DADDY READ ME

by Bonnie Peterson

If you could change just one thing about your childhood, what would it be? An interesting question and one which you would normally expect to bring a wide variety of answers. But if you ask this question of a group of blind people, you tend to get one overwhelming response: "I wish I had been taught to read Braille." In "Daddy Read Me" Bonnie Peterson expresses the pain and anguish of a mother who cannot read to her three-year-old. Here is what she says:

I teach communications and public speaking in the university system of Wisconsin. I am also blind. Taking notes is, of course, something that is extremely valuable to me. I take notes on a myriad of topics, and I take them in Braille. I use Braille to write notes to myself about grades and other important information concerning my students.

I also use Braille in my home life—writing down appointments and grocery lists and keeping track of my two daughters' schedules. (They have basketball practice, volleyball and soccer games, and gymnastic classes—and I have to see that everyone gets to the right place at the right time.) But it wasn't always that way. I didn't always take notes in Braille.

When I went to school, my parents were told that I didn't need Braille; after all, I could see. We didn't know about the National Federation of the Blind then. I went all the way through school and college, struggling to try to read with my tiny amount of remaining vision.

Then, the National Federation of the Blind came into my life, and I saw wonderful, positive blind people doing things that I couldn't do in a million years—like reading and writing Braille comfortably and easily. These were people who weren't struggling with eyestrain, which had become such an ordinary fact of my everyday life that I didn't even bother complaining about it.

You would have thought that would be enough to make me change, but it wasn't. It took the reaction of my three-year-old daughter to do that.
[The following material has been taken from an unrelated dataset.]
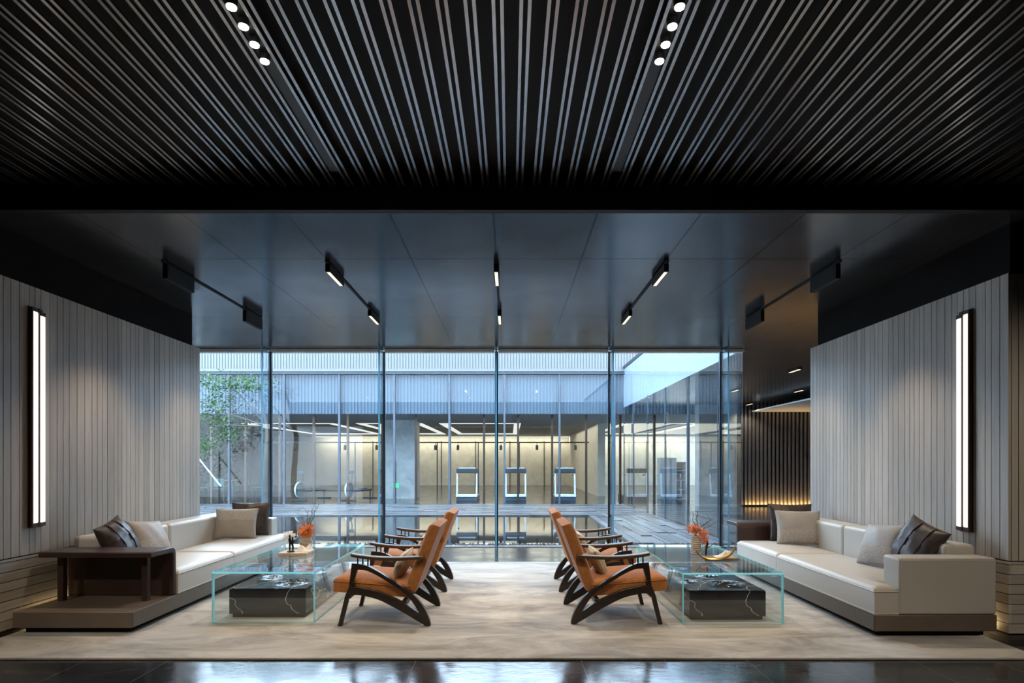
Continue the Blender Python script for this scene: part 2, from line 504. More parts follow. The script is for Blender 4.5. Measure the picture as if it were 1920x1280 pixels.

I was reading her a book about Dumbo the elephant. Of course, reading the book meant wrapping it around my face, straining to see the print, and stumbling as I tried to read what I could not see. I still remember the way she looked at me and said, "Daddy read me." Even though she did not mean to be cruel, what I heard in her words was, "You are stupid!"

That was enough for me. With the help of the Federation, I learned Braille in two months, and my life has been changed forever because of it. Not just because of Braille, but because of the self-confidence I have gained. I owe a great part of who and what I am today to the National Federation of the Blind.